Getting back to MH44 EFI

David G

Well-known Member
I got burned out this winter, so no work on it, but getting back to it soon.

Here are my ideas:

I put in a strictly centrifugal advance table, plan to make that a combination of centrifugal and vacuum. I would like to get an advance curve from a high compression 44 or Farmall M, and use that as my high load base, then add a couple of degrees of advance under low load. I also need to check the dwell settings against the desired ones for the coil I installed so that is optimum. If anyone has that curve, I would appreciate you sending it to me.

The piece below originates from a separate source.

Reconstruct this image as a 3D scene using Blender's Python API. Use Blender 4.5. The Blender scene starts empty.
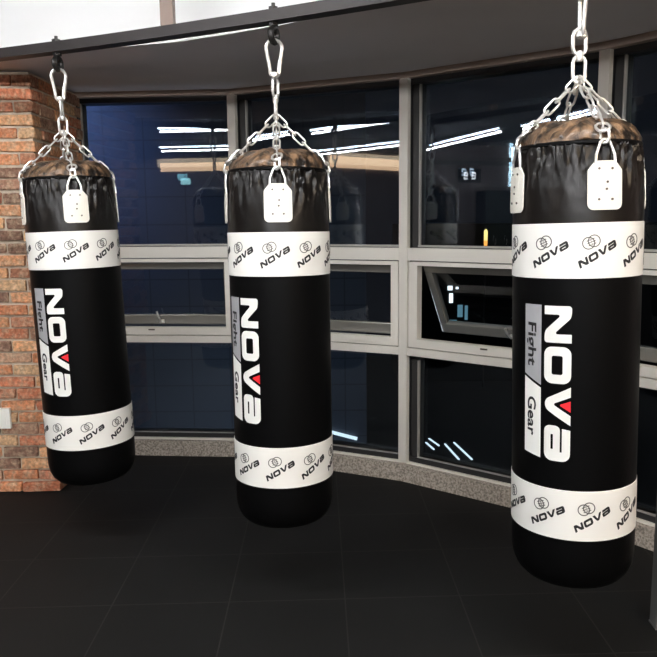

The computer has a setting for injector delay, I put that in as 1ms. I have been researching this and it should really be between .8 and .9 ms, and found a procedure where I can determine this by changing it and looking at the AFR, so plan to do that. This setting will show up in the linearity of the fuel settings as I go from low to high load. The tractor does not blow smoke, but the inside of the exhaust is sooty, which I think is wrong. I can set the AFR table to match the load curve, then tune to it. I made that table a little rich when setting it up so that I did not burn up any pistons. The table should go from about 14.7 at no load to 12.5 - 13.5 at full load, so will look at that. I have it going to 12.5 pretty quick, would like to move that up to and see how HP varies and exhaust pipe looks. The autotune uses this curve to adjust the fuel settings.

The engine uses a siamese manifold, so the inner cylinders are always going to run richer. I added EGT sensors this winter, so will look at how that is right now, and see if it is worth messing with. I can vary the injector timing, or go to dual injectors if necessary.

Thanks for your interest in this.
 
Dwell is set to optimize the coli magnetic saturation. As slow as the engine turns (compared to a car) 35 to 40 degrees will work. The coil needs to be "off" at or more than 50% of the time or it will heat. Jim
 
I'm not familiar with the inside of that engine. Does it have a quench type combustion chamber? If so what is the quench height clearance?
I wonder if at some point (regarding soot, unburned fuel) you'll be bumping up against limitations of the basic chamber design (swirl, turbulence etc). Not to say that MH is worse than anyone else but rather it reflects the knowledge they had at the time.

Forgive me if you covered this in a previous post but what kind of fuel pressure does your system operate at?
 
When I was a kid our neighbor had a 44 Massey which I thought was "cool". For a while I owned a 44 Special and it was fun to use. It would be fun to have one updated as you're doing, and performing well enough to play with a 3 btm. plow.